New darkness a return to form for Caped Crusader
(CNN) -- "This Is Spinal Tap" said it best: There's a fine line between stupid and clever.
Director Joel Schumacher has left the scene, gone to take on some other movie genre. But he did such a good job destroying "Batman," it's taken eight years to bring the Caped Crusader back to the movies.
Schumacher may have thought he was having fun, emphasizing Batman's homoerotic aspects -- people still remember the Batsuit nipples in "Batman & Robin" -- and generally conducting his two "Batman" movies as camp, closer to the old Adam West TV series than the original comic book or the Frank Miller graphic novels.
But it didn't work. Schumacher thought he was being clever; his movies, particularly the second one, were merely stupid. Batman may be a comic book, but he needs his darkness.
Consider another hero: James Bond. Sean Connery (mostly) played the character seriously. Sure, his 007 could be cheeky or absurd, but you never doubted that he was still a cold man with a deadly weapon, and the movies benefited from the portrayal.
Roger Moore has said that he looked at the ludicrousness of the Bond character -- a world-famous secret agent? Talk about an oxymoron -- and decided to lift an eyebrow whenever he could.
Which is why the Bond films with Moore are vastly inferior to the Connery movies.
Of course, it's easy to go too far the other way. George Lucas has taken his recent "Star Wars" films so seriously the zest of the original trilogy is gone. Those recent movies could have used a lighter touch.
But back to "Batman." Director Christopher Nolan knew little about the superhero when he took the reins of the new movie, "Batman Begins." He and co-screenwriter David S. Goyer decided to go back to the source material -- and its spirit.
After all, Bruce Wayne is an orphan whose parents were brutally murdered.

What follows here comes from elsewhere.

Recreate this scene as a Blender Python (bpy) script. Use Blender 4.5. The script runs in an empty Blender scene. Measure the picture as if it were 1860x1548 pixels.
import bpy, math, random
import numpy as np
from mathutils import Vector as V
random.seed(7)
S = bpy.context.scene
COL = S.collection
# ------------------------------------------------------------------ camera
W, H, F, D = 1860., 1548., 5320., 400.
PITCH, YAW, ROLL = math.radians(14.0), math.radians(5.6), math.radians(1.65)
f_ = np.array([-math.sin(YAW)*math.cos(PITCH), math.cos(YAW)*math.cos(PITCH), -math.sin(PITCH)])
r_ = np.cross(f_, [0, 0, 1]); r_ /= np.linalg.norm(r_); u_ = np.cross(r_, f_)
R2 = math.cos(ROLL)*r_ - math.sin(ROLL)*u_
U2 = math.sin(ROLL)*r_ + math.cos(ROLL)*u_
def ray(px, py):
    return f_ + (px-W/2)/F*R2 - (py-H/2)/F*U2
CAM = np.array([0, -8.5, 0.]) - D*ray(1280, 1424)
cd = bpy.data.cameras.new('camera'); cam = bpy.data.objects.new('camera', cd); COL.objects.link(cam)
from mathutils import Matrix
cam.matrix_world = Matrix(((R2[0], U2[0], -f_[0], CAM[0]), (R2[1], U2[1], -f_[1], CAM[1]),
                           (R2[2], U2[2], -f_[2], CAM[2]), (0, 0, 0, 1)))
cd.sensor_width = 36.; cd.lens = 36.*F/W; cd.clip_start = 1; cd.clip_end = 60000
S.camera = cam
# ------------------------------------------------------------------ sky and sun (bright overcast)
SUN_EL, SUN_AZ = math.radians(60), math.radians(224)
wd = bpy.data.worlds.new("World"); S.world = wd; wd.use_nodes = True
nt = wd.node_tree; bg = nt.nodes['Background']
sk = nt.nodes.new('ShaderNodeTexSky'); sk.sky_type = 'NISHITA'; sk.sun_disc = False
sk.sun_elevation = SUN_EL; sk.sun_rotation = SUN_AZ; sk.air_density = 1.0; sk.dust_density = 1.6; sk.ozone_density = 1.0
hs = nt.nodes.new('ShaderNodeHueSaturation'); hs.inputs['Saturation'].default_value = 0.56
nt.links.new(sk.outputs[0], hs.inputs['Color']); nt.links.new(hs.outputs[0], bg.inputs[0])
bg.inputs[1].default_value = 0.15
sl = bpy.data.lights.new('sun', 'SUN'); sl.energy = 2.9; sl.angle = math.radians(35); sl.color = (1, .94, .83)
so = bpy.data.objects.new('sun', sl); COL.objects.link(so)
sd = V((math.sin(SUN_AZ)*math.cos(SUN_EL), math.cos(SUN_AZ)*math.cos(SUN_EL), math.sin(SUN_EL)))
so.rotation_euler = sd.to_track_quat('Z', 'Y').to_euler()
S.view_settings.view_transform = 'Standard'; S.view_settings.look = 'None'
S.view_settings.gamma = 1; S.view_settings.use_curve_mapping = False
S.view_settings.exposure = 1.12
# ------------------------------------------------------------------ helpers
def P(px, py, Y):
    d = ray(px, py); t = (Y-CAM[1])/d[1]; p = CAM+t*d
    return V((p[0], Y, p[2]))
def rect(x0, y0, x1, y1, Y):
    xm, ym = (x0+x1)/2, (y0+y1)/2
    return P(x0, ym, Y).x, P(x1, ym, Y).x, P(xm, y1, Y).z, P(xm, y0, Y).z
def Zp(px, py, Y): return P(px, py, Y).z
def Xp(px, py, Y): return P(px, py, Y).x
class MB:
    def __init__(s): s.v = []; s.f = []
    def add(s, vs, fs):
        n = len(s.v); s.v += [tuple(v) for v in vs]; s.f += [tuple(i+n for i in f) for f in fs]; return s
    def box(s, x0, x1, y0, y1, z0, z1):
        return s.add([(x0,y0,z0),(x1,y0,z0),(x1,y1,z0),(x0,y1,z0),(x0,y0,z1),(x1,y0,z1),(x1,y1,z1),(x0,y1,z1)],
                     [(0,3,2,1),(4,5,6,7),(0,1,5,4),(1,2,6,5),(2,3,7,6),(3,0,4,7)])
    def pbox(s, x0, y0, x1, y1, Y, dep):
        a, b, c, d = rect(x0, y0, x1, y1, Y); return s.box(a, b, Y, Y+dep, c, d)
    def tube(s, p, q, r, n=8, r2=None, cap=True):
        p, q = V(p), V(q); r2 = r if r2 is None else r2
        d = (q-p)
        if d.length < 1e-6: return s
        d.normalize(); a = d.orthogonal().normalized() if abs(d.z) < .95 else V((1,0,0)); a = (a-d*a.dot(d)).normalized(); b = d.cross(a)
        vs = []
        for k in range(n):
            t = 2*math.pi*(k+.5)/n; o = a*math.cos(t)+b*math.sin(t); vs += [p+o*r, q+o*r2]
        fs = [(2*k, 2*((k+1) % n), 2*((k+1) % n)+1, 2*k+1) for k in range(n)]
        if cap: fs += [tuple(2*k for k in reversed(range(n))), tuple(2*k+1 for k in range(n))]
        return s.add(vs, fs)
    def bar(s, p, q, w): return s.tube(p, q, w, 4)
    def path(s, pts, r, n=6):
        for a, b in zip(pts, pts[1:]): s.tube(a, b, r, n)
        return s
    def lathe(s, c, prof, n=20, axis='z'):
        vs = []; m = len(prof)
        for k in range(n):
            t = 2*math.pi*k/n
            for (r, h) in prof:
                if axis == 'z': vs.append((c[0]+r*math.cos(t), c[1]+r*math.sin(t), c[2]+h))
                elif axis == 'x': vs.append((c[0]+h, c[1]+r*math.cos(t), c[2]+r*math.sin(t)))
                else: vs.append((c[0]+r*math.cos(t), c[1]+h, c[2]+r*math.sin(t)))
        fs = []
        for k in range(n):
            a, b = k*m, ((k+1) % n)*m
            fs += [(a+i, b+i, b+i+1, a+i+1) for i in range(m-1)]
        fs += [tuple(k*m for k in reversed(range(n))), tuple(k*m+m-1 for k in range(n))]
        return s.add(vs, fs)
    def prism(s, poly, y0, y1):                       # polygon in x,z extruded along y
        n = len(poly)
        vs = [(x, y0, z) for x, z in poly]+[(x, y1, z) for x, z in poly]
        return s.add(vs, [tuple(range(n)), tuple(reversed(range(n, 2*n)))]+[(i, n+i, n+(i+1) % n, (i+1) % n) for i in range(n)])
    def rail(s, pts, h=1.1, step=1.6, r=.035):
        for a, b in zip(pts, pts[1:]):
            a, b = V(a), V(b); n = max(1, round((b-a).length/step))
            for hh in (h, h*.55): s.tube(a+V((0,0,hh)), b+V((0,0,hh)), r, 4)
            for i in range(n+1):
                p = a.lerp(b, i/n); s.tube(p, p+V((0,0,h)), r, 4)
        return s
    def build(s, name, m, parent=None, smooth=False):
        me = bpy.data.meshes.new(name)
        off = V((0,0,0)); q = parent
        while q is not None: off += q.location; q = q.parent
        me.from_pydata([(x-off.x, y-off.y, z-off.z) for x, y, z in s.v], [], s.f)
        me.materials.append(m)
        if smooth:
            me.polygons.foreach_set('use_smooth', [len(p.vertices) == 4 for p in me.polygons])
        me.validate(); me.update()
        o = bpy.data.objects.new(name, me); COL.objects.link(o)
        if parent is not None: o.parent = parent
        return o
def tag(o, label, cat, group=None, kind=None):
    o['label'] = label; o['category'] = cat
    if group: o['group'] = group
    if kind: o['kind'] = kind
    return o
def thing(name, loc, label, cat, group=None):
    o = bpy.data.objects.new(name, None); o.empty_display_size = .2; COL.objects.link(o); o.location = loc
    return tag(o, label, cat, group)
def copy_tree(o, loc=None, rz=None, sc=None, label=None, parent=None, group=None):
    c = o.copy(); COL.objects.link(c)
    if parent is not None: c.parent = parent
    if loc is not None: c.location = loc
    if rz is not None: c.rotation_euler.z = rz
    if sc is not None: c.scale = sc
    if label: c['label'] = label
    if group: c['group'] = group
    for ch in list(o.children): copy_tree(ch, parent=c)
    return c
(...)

He's a loner. He lives in a corrupt cesspool of a city. This is dark stuff, worthy of an old legend. The TV series didn't mine it, but the TV series had completely different ideas.
Eye on Entertainment enters Wayne Manor.
Eye-opener
"Batman Begins" also features a new Batman, Christian Bale.
Bale may be the most appropriate actor ever to play Batman. He's made a career out of unusual career choices, generally avoiding box-office cotton candy and instead playing a strange serial killer ("American Psycho"), a wasting-away insomniac ("The Machinist") and a Henry James character ("The Portrait of a Lady"). He also has a face that looks good brooding under a cowl.
"Batman Begins" tells the Batman story from the beginning: how Wayne lost his parents, how he traveled the Earth to learn the ways of evil, how he came back to Gotham City determined to change things for the better, and how he had to do so while gripped by uncertainty and self-loathing.
Along the way, he meets Henri Ducard (Liam Neeson), who guides him in the ways of evil; Lucius Fox (Morgan Freeman), a technology wizard employed by Wayne Industries; Alfred Pennyworth (Michael Caine), his loyal butler; Rachel Dawes (Katie Holmes), a childhood friend-turned-attorney; Lt. Jim Gordon (Gary Oldman as a good guy for a change), Gotham City's most honest cop; and Ra's Al Ghul (Ken Watanabe), whom you don't want to know about.
The movie has been welcomed by critics and fans as a return to form -- perhaps even better than Tim Burton's "Batman" films.
"The Batman movie I've been waiting for," writes Roger Ebert.
"A bold and brilliant superhero movie," says the BBC's Nev Pierce.
About bat time.
"Batman Begins" opened Wednesday. The film was produced by Warner Bros., like CNN a unit of Time Warner.